Stored data:
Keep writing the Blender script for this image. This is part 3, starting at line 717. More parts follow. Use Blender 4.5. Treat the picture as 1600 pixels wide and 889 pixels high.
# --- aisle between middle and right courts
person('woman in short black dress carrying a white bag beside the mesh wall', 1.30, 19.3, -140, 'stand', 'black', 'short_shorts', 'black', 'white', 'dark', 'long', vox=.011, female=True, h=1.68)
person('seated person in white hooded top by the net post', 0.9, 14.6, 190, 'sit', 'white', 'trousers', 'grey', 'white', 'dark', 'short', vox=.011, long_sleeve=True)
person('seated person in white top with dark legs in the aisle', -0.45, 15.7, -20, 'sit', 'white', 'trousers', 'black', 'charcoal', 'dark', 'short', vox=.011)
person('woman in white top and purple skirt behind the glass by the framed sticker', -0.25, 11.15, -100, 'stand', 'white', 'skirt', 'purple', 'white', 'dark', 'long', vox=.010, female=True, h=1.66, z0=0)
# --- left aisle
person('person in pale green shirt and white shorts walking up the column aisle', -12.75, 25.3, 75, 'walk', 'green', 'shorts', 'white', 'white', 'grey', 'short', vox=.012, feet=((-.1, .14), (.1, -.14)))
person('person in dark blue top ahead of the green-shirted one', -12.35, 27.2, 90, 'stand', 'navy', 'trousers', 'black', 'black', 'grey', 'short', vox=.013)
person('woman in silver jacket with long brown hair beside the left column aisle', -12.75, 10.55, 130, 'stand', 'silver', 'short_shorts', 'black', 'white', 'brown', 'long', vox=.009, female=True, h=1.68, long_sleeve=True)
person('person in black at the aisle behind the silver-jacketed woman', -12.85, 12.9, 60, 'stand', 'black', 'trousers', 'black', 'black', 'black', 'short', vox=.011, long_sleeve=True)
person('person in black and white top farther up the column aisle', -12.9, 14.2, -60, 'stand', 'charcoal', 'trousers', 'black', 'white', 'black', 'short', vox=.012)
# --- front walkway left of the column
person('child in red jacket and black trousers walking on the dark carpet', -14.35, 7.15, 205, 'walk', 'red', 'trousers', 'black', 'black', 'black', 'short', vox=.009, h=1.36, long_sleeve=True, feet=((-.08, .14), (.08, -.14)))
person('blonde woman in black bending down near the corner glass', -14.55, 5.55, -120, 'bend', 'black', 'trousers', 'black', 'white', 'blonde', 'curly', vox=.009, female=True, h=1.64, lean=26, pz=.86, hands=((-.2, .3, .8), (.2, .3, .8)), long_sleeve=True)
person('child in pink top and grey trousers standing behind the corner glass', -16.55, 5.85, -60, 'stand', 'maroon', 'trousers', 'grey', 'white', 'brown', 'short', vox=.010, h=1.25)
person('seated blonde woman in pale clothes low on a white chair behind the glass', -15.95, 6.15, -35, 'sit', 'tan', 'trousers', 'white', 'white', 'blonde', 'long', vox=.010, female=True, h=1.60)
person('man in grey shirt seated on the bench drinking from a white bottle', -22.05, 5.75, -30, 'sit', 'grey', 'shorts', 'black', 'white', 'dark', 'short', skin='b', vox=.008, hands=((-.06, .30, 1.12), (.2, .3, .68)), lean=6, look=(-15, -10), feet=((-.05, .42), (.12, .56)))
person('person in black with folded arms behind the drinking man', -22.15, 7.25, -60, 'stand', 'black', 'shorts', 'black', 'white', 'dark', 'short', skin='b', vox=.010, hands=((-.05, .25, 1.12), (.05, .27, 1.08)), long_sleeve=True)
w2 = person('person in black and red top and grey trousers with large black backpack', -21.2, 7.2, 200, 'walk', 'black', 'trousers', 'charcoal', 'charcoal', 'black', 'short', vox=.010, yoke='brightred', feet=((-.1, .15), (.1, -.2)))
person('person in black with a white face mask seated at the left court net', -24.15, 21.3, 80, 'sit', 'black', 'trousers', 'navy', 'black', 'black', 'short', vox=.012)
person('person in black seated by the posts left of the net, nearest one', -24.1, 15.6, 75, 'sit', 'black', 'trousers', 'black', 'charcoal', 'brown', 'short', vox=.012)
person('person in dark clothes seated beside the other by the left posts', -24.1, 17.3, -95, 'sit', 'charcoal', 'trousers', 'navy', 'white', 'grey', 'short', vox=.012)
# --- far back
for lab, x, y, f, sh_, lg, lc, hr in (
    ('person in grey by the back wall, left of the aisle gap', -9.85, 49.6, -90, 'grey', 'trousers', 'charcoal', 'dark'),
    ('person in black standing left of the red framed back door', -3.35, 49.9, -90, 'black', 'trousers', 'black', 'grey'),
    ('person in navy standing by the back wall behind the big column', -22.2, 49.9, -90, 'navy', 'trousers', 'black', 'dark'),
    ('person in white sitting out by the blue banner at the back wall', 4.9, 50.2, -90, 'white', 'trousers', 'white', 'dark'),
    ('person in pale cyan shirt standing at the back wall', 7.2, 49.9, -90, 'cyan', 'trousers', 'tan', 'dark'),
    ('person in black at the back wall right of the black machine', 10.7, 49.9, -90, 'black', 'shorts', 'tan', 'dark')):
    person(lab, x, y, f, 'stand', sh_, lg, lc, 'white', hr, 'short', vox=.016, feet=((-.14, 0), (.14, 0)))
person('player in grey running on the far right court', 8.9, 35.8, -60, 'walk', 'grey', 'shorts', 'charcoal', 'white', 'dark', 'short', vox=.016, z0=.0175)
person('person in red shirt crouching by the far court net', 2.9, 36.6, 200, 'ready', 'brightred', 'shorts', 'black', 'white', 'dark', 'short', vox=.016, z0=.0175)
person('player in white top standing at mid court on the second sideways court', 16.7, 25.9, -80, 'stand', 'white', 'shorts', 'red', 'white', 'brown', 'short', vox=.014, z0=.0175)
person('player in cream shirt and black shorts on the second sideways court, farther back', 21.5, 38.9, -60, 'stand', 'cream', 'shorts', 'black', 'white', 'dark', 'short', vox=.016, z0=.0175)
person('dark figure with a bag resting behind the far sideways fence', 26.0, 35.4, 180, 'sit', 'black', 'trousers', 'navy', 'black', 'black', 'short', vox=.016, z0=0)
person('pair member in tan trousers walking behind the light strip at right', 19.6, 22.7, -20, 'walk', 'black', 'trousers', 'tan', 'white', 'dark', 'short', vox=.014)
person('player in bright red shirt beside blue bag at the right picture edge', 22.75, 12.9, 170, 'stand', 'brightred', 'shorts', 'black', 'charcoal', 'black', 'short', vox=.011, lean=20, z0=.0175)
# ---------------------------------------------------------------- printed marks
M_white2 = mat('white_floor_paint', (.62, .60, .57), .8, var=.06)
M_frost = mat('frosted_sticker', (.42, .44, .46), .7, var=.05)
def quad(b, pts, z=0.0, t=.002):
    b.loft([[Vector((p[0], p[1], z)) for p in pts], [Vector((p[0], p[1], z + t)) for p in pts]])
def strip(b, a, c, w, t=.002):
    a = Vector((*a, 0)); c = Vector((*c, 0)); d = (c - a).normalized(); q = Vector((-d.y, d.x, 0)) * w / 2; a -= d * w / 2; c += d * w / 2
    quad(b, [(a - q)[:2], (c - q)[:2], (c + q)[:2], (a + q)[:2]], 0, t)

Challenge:
Give the complete listing a second time, exactly as it reads.

Completed exercise:
Keep writing the Blender script for this image. This is part 3, starting at line 717. More parts follow. Use Blender 4.5. Treat the picture as 1600 pixels wide and 889 pixels high.
# --- aisle between middle and right courts
person('woman in short black dress carrying a white bag beside the mesh wall', 1.30, 19.3, -140, 'stand', 'black', 'short_shorts', 'black', 'white', 'dark', 'long', vox=.011, female=True, h=1.68)
person('seated person in white hooded top by the net post', 0.9, 14.6, 190, 'sit', 'white', 'trousers', 'grey', 'white', 'dark', 'short', vox=.011, long_sleeve=True)
person('seated person in white top with dark legs in the aisle', -0.45, 15.7, -20, 'sit', 'white', 'trousers', 'black', 'charcoal', 'dark', 'short', vox=.011)
person('woman in white top and purple skirt behind the glass by the framed sticker', -0.25, 11.15, -100, 'stand', 'white', 'skirt', 'purple', 'white', 'dark', 'long', vox=.010, female=True, h=1.66, z0=0)
# --- left aisle
person('person in pale green shirt and white shorts walking up the column aisle', -12.75, 25.3, 75, 'walk', 'green', 'shorts', 'white', 'white', 'grey', 'short', vox=.012, feet=((-.1, .14), (.1, -.14)))
person('person in dark blue top ahead of the green-shirted one', -12.35, 27.2, 90, 'stand', 'navy', 'trousers', 'black', 'black', 'grey', 'short', vox=.013)
person('woman in silver jacket with long brown hair beside the left column aisle', -12.75, 10.55, 130, 'stand', 'silver', 'short_shorts', 'black', 'white', 'brown', 'long', vox=.009, female=True, h=1.68, long_sleeve=True)
person('person in black at the aisle behind the silver-jacketed woman', -12.85, 12.9, 60, 'stand', 'black', 'trousers', 'black', 'black', 'black', 'short', vox=.011, long_sleeve=True)
person('person in black and white top farther up the column aisle', -12.9, 14.2, -60, 'stand', 'charcoal', 'trousers', 'black', 'white', 'black', 'short', vox=.012)
# --- front walkway left of the column
person('child in red jacket and black trousers walking on the dark carpet', -14.35, 7.15, 205, 'walk', 'red', 'trousers', 'black', 'black', 'black', 'short', vox=.009, h=1.36, long_sleeve=True, feet=((-.08, .14), (.08, -.14)))
person('blonde woman in black bending down near the corner glass', -14.55, 5.55, -120, 'bend', 'black', 'trousers', 'black', 'white', 'blonde', 'curly', vox=.009, female=True, h=1.64, lean=26, pz=.86, hands=((-.2, .3, .8), (.2, .3, .8)), long_sleeve=True)
person('child in pink top and grey trousers standing behind the corner glass', -16.55, 5.85, -60, 'stand', 'maroon', 'trousers', 'grey', 'white', 'brown', 'short', vox=.010, h=1.25)
person('seated blonde woman in pale clothes low on a white chair behind the glass', -15.95, 6.15, -35, 'sit', 'tan', 'trousers', 'white', 'white', 'blonde', 'long', vox=.010, female=True, h=1.60)
person('man in grey shirt seated on the bench drinking from a white bottle', -22.05, 5.75, -30, 'sit', 'grey', 'shorts', 'black', 'white', 'dark', 'short', skin='b', vox=.008, hands=((-.06, .30, 1.12), (.2, .3, .68)), lean=6, look=(-15, -10), feet=((-.05, .42), (.12, .56)))
person('person in black with folded arms behind the drinking man', -22.15, 7.25, -60, 'stand', 'black', 'shorts', 'black', 'white', 'dark', 'short', skin='b', vox=.010, hands=((-.05, .25, 1.12), (.05, .27, 1.08)), long_sleeve=True)
w2 = person('person in black and red top and grey trousers with large black backpack', -21.2, 7.2, 200, 'walk', 'black', 'trousers', 'charcoal', 'charcoal', 'black', 'short', vox=.010, yoke='brightred', feet=((-.1, .15), (.1, -.2)))
person('person in black with a white face mask seated at the left court net', -24.15, 21.3, 80, 'sit', 'black', 'trousers', 'navy', 'black', 'black', 'short', vox=.012)
person('person in black seated by the posts left of the net, nearest one', -24.1, 15.6, 75, 'sit', 'black', 'trousers', 'black', 'charcoal', 'brown', 'short', vox=.012)
person('person in dark clothes seated beside the other by the left posts', -24.1, 17.3, -95, 'sit', 'charcoal', 'trousers', 'navy', 'white', 'grey', 'short', vox=.012)
# --- far back
for lab, x, y, f, sh_, lg, lc, hr in (
    ('person in grey by the back wall, left of the aisle gap', -9.85, 49.6, -90, 'grey', 'trousers', 'charcoal', 'dark'),
    ('person in black standing left of the red framed back door', -3.35, 49.9, -90, 'black', 'trousers', 'black', 'grey'),
    ('person in navy standing by the back wall behind the big column', -22.2, 49.9, -90, 'navy', 'trousers', 'black', 'dark'),
    ('person in white sitting out by the blue banner at the back wall', 4.9, 50.2, -90, 'white', 'trousers', 'white', 'dark'),
    ('person in pale cyan shirt standing at the back wall', 7.2, 49.9, -90, 'cyan', 'trousers', 'tan', 'dark'),
    ('person in black at the back wall right of the black machine', 10.7, 49.9, -90, 'black', 'shorts', 'tan', 'dark')):
    person(lab, x, y, f, 'stand', sh_, lg, lc, 'white', hr, 'short', vox=.016, feet=((-.14, 0), (.14, 0)))
person('player in grey running on the far right court', 8.9, 35.8, -60, 'walk', 'grey', 'shorts', 'charcoal', 'white', 'dark', 'short', vox=.016, z0=.0175)
person('person in red shirt crouching by the far court net', 2.9, 36.6, 200, 'ready', 'brightred', 'shorts', 'black', 'white', 'dark', 'short', vox=.016, z0=.0175)
person('player in white top standing at mid court on the second sideways court', 16.7, 25.9, -80, 'stand', 'white', 'shorts', 'red', 'white', 'brown', 'short', vox=.014, z0=.0175)
person('player in cream shirt and black shorts on the second sideways court, farther back', 21.5, 38.9, -60, 'stand', 'cream', 'shorts', 'black', 'white', 'dark', 'short', vox=.016, z0=.0175)
person('dark figure with a bag resting behind the far sideways fence', 26.0, 35.4, 180, 'sit', 'black', 'trousers', 'navy', 'black', 'black', 'short', vox=.016, z0=0)
person('pair member in tan trousers walking behind the light strip at right', 19.6, 22.7, -20, 'walk', 'black', 'trousers', 'tan', 'white', 'dark', 'short', vox=.014)
person('player in bright red shirt beside blue bag at the right picture edge', 22.75, 12.9, 170, 'stand', 'brightred', 'shorts', 'black', 'charcoal', 'black', 'short', vox=.011, lean=20, z0=.0175)
# ---------------------------------------------------------------- printed marks
M_white2 = mat('white_floor_paint', (.62, .60, .57), .8, var=.06)
M_frost = mat('frosted_sticker', (.42, .44, .46), .7, var=.05)
def quad(b, pts, z=0.0, t=.002):
    b.loft([[Vector((p[0], p[1], z)) for p in pts], [Vector((p[0], p[1], z + t)) for p in pts]])
def strip(b, a, c, w, t=.002):
    a = Vector((*a, 0)); c = Vector((*c, 0)); d = (c - a).normalized(); q = Vector((-d.y, d.x, 0)) * w / 2; a -= d * w / 2; c += d * w / 2
    quad(b, [(a - q)[:2], (c - q)[:2], (c + q)[:2], (a + q)[:2]], 0, t)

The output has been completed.